You can cut and join, as far as I remember the wire colours were identical,, it would be much quicker
Just one note of caution, if you’re going to wrap the loom, before pulling through hatch, ensure you use VERY flexible insulation tape…anything stiff will not make it round the bends
Also, I soldered the wires together before pulling through, as the taped/tied ends kept slipping out
 
The metal and glass are the same

All the hardware is different between cars with remote locking and those that don't , even though they look the same

I fitted a none remote hatch to a car that did. Had to swap all the hardware over to be able to lock the car. You might be able to get away without swapping anything the other way round


The colour of the hatch is on barcode stuck to the outer edge. If its anything like the blue there's several slightly different versions. I didn't match mine so had two different blues, didn't look too bad,


I took all the wires out of my old hatch tied them to the wires left in the new hatch and pulled them into place.

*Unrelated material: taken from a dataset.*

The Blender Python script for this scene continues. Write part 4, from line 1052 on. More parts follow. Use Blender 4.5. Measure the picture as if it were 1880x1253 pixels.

I spent 5 years putting in network cabling so planning and feeding cables isn't a problem. It does take some planning and thinking about. There some 90 degree bend and some areas there's not much space. You need to do these first. You can pull string through first with the wire gone it give a little extra room

It wasn't a quick job

There's no break in the wiring loom to the rear hatch

You can cut and join, as far as I remember the wire colours were identical,, it would be much quicker
thanks for the few tips. it all helps. appreciated
 
Just one note of caution, if you’re going to wrap the loom, before pulling through hatch, ensure you use VERY flexible insulation tape…anything stiff will not make it round the bends
Also, I soldered the wires together before pulling through, as the taped/tied ends kept slipping out
thanks for that. sounds another good tip from someone who has had the nightmare.
 
Make sure the wires in the "new" hatch have not got pulled inside. Tie and tape the loom end from your old hatch onto the new hatch wires and CAREFULLY pull them through. That should get them in with minimal effort. If you can fish out a cut off wire or if its just too short tie a nylon cord to the wire and pull it out of the door taking the cord with it. You can the use the cord to pull you original loom into the door. If you are really smart pull in 2 cords so one can be left in place just in case its ever needed.

Connector ends can get snagged, but the terminals should pop out with the correct tool. Obviously take pictures first.
 
thanks for that. i will be coming back to all these notes when the time comes to do it.